** Start Stored data **

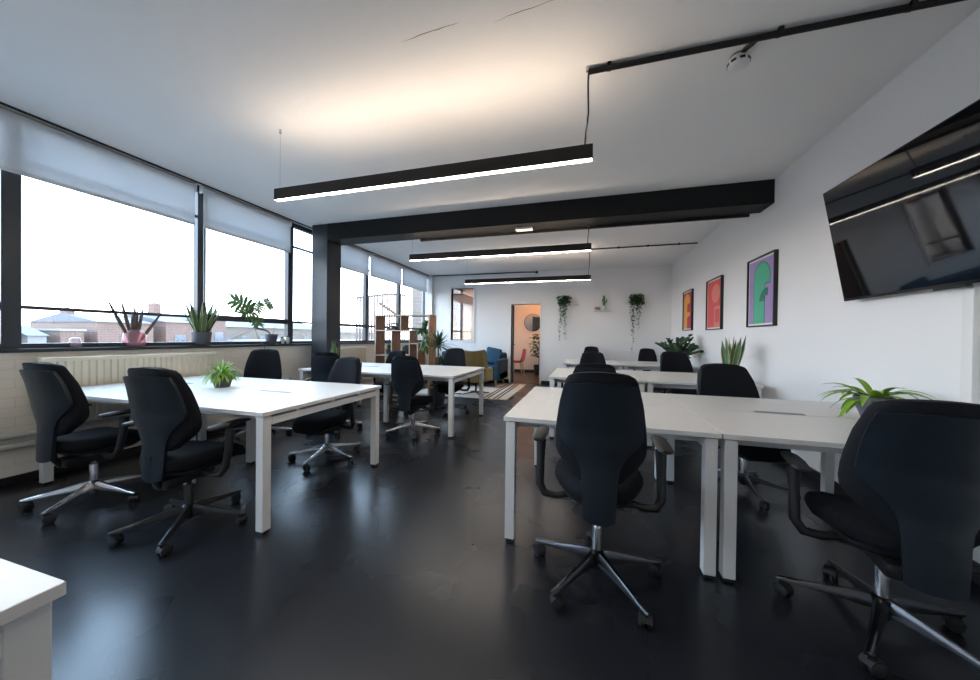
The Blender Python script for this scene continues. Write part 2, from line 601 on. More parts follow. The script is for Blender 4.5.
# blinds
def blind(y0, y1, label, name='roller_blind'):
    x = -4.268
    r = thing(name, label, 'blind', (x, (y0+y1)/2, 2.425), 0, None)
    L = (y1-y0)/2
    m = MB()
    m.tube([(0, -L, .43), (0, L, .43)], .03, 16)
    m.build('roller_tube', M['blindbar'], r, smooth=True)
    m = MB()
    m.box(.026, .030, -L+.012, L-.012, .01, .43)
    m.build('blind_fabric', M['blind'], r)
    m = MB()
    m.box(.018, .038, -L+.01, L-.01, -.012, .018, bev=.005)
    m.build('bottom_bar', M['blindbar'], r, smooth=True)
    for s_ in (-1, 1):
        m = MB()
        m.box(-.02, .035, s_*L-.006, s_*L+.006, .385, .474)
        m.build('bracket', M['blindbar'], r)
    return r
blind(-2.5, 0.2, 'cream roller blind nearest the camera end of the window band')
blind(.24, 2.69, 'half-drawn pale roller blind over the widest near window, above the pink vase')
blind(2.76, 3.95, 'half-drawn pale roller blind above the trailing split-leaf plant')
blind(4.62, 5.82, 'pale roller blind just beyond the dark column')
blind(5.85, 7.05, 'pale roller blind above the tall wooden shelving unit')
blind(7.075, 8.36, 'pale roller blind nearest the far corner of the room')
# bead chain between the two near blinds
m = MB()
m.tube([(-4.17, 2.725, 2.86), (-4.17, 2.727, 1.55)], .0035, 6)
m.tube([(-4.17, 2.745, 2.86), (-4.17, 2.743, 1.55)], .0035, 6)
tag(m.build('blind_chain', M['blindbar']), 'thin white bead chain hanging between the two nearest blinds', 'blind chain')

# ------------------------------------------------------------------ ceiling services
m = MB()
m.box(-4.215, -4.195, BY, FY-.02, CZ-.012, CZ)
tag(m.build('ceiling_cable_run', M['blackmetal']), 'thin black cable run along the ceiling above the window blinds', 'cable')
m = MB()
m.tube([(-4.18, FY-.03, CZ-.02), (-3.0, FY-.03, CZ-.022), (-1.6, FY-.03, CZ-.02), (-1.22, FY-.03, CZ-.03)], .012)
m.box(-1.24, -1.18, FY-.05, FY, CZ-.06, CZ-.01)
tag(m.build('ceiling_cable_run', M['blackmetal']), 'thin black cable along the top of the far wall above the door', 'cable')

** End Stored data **

Task description —
Omit the pictures and output all of the other material exactly.

Expected answer —
The Blender Python script for this scene continues. Write part 2, from line 601 on. More parts follow. The script is for Blender 4.5.
# blinds
def blind(y0, y1, label, name='roller_blind'):
    x = -4.268
    r = thing(name, label, 'blind', (x, (y0+y1)/2, 2.425), 0, None)
    L = (y1-y0)/2
    m = MB()
    m.tube([(0, -L, .43), (0, L, .43)], .03, 16)
    m.build('roller_tube', M['blindbar'], r, smooth=True)
    m = MB()
    m.box(.026, .030, -L+.012, L-.012, .01, .43)
    m.build('blind_fabric', M['blind'], r)
    m = MB()
    m.box(.018, .038, -L+.01, L-.01, -.012, .018, bev=.005)
    m.build('bottom_bar', M['blindbar'], r, smooth=True)
    for s_ in (-1, 1):
        m = MB()
        m.box(-.02, .035, s_*L-.006, s_*L+.006, .385, .474)
        m.build('bracket', M['blindbar'], r)
    return r
blind(-2.5, 0.2, 'cream roller blind nearest the camera end of the window band')
blind(.24, 2.69, 'half-drawn pale roller blind over the widest near window, above the pink vase')
blind(2.76, 3.95, 'half-drawn pale roller blind above the trailing split-leaf plant')
blind(4.62, 5.82, 'pale roller blind just beyond the dark column')
blind(5.85, 7.05, 'pale roller blind above the tall wooden shelving unit')
blind(7.075, 8.36, 'pale roller blind nearest the far corner of the room')
# bead chain between the two near blinds
m = MB()
m.tube([(-4.17, 2.725, 2.86), (-4.17, 2.727, 1.55)], .0035, 6)
m.tube([(-4.17, 2.745, 2.86), (-4.17, 2.743, 1.55)], .0035, 6)
tag(m.build('blind_chain', M['blindbar']), 'thin white bead chain hanging between the two nearest blinds', 'blind chain')

# ------------------------------------------------------------------ ceiling services
m = MB()
m.box(-4.215, -4.195, BY, FY-.02, CZ-.012, CZ)
tag(m.build('ceiling_cable_run', M['blackmetal']), 'thin black cable run along the ceiling above the window blinds', 'cable')
m = MB()
m.tube([(-4.18, FY-.03, CZ-.02), (-3.0, FY-.03, CZ-.022), (-1.6, FY-.03, CZ-.02), (-1.22, FY-.03, CZ-.03)], .012)
m.box(-1.24, -1.18, FY-.05, FY, CZ-.06, CZ-.01)
tag(m.build('ceiling_cable_run', M['blackmetal']), 'thin black cable along the top of the far wall above the door', 'cable')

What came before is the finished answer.